Votre saison de Drag Race a été diffusée il y a déjà 10 ans. A l’époque, vous étiez déjà une performeuse expérimentée, mais cette expérience vous a-t-elle changée ?
Si vous m’aviez demandé quand j’avais 15 ans comment j’imaginais mon avenir, je n’aurais jamais imaginé tout ça. Ça a vraiment été un « plot twist » dans le livre de ma vie et un coup de pouce du destin. J’ai participé à cette émission de télé sans avoir la moindre idée de ce qui allait se passer ensuite. Et ma vie a changé définitivement pour le meilleur grâce à RuPaul’s Drag Race.
De quel(s) moment(s) êtes-vous le plus fière dans vos participations à Drag Race ?
Oh mon dieu ! Pour ce qui est des challenges, j’ai adoré faire le Annie Oakley, j’ai adoré le Black Swan. Et si vous avez besoin d’un lipsync : Shut up and drive est tellement fierce (féroce ndlr)… Je me souviens aussi de tous ces moments : rencontrer RuPaul pour la première fois, fouler le tapis rouge des MTV Awards avec lui, ce moment où on m’a dit que ma série sur Netflix, Dancing Queen, avait été validée et allait voir le jour… Ces moments sont si nombreux. Je les porte en moi en permanence.
Vous êtes connue pour vos qualités de danseuse. Comment fait-on pour danser « drag » ?
Danser est une chose, mais danser en drag en est une autre, non? Je suis d’accord avec ça. Vous savez, je chorégraphie tous mes numéros, dans le moindre détail. Mais ensuite, je m’imprègne de l’atmosphère de la salle où je me produis. Je ressens l’énergie qui émane du public. Et je me sors de la danse, de la chorégraphie : je performe, j’ouvre mon cœur, et ce que je ressens sur le moment, je l’exprime.
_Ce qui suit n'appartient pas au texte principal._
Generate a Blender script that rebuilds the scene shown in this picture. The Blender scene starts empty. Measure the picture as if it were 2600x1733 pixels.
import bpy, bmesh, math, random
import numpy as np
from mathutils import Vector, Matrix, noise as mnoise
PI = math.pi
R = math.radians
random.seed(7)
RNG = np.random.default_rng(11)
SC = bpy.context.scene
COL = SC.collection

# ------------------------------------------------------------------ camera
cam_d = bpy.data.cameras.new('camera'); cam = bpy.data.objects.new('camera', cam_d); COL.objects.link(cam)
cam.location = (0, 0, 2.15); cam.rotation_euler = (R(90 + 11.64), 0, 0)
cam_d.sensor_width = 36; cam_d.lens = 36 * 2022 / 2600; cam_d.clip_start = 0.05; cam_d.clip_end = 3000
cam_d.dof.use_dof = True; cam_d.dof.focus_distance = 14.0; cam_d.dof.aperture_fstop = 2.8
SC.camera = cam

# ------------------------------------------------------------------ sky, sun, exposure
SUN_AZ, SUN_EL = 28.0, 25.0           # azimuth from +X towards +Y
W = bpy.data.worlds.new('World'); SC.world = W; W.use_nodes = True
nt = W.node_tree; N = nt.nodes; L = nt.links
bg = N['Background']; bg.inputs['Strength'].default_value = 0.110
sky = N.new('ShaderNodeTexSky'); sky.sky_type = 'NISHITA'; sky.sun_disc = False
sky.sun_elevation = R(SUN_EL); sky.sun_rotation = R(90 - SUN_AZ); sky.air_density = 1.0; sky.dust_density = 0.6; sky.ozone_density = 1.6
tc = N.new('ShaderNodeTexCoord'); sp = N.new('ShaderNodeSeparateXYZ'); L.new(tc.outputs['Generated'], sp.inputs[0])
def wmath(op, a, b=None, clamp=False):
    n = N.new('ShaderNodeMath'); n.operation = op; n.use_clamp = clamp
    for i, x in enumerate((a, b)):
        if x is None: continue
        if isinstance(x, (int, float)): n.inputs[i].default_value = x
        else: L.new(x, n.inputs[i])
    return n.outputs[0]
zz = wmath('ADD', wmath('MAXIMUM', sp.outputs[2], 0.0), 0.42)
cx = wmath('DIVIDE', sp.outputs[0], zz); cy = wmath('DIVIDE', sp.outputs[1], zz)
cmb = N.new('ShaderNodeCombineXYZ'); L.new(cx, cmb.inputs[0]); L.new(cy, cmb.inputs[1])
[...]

Quand je suis sur scène en Alyssa Edwards, je m’éclate, j’explose !
Les conservateurs s’en prennent au drag en ce moment aux Etats-Unis. Une loi a été votée au Tennessee et plusieurs projets de loi ont été déposés dans d’autres Etats, notamment le Texas. Comment voyez-vous les choses ?
Je les vois de la même manière que toute la communauté. Il y a une partie de moi qui est totalement terrifiée. Et je suis en colère. C’est frustrant. Nous sommes en 2023 et notre communauté est encore attaquée, de toutes parts. Je suis attristée que des gens pensent vraiment ces choses-là [les lois prétendent protéger les mineurs d’une supposée mauvaise influence des drag queens]. J’essaie de me dire que tout rentrera dans l’ordre un jour et que la bonté gagne toujours. Mais c’est maintenant qu’il faut faire entendre toutes nos voix. Et il nous faut exercer notre droit de vote. Si vous voulez montrer à quel point vous êtes tristes, en colère, faites-le dans les urnes. Et plus que jamais nous avons besoin de toute la communauté et de nos alliés. Il faut absolument arrêter ça.
Vous pensez que la mobilisation actuelle est suffisante ?
Vous savez, aussi triste cela soit-il, cela ne va que nous rapprocher les uns des autres et nous unifier. Mais c’est maintenant qu’il faut agir. Nous sommes une communauté et chaque partie de cette communauté est attaquée. Il faut nous défendre ensemble. L’union fait la force.